Data: 2005-03-24 10:35:30
Temat: Re: pani do pomocy
Od: duszołap <g...@i...wytnij.pl>
Pokaż wszystkie nagłówki
Użytkownik Habeck Colibretto napisał:
>>Co się da z bułkami na śniadanie :)
>>Ale zupy akurat nie -- zupę wekuję w słoiki, a w tygodniu tylko
>>podgrzewam. Kotlety wytrzymują w lodówce kilka dni bez wysiłku.
>>Zwracam Ci uwagę, że one są zazwyczaj z grochu, fasoli, albo
>>ciecierzycy :)
>>Zupa w słoiku ma tę zaletę, że dziecko po szkole może sobie taki słoik
>>w miseczkę wlać, do mikrofalowki wstawić, podgrzać i spożyć.
>
> No to rzeczywiście masz sposoby. :) Musiałbym się przerzucić na vege chyba,
> żeby mi tak długo rzeczy w lodówce wytrzymywały. :)

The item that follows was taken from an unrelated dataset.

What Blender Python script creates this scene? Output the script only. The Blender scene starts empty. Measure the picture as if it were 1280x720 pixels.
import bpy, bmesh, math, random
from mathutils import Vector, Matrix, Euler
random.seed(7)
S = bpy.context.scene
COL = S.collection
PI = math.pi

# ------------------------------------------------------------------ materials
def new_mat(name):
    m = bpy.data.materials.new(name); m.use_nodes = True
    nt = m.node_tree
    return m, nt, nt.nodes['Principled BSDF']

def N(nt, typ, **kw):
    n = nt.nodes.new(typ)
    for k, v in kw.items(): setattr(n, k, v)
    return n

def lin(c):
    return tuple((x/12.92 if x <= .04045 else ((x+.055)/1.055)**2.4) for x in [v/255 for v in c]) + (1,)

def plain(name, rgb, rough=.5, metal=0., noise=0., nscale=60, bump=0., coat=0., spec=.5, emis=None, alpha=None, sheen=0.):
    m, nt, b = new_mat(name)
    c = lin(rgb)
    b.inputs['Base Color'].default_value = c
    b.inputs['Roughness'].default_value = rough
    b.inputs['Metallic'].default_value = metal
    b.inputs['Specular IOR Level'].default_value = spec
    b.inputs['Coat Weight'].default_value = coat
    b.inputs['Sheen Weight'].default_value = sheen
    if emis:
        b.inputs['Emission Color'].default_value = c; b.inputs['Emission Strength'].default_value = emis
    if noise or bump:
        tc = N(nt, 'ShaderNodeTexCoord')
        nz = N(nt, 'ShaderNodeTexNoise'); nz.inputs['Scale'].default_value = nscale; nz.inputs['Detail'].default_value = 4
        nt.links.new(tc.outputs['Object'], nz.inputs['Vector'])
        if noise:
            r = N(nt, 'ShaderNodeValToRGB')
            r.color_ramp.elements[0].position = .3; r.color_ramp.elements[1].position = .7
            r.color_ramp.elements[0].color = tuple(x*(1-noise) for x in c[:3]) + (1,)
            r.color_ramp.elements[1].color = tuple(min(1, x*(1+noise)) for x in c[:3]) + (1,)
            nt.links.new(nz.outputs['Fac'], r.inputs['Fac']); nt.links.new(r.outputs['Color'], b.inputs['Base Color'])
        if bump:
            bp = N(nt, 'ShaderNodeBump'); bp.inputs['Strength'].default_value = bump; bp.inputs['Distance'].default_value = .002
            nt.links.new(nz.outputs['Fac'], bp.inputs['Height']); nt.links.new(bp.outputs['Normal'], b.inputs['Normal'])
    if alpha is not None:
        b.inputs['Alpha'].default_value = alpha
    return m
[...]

Ja mięsne trzymam w lodówce, w szczelnych pojemnikach lodówkowych. Tak
3-4 dni bez problemu wytrzymują. Zupę (na śmigiełkach kurczaczych) na
bieżące potrzeby też w słoikach, tylko kiedy zdarzy się z rozpędu
ugotować wielki sagan, to do pudełek i siup, do zamrażalnika. Wszystko,
byle uniknąć masakry codzienniego gotowania.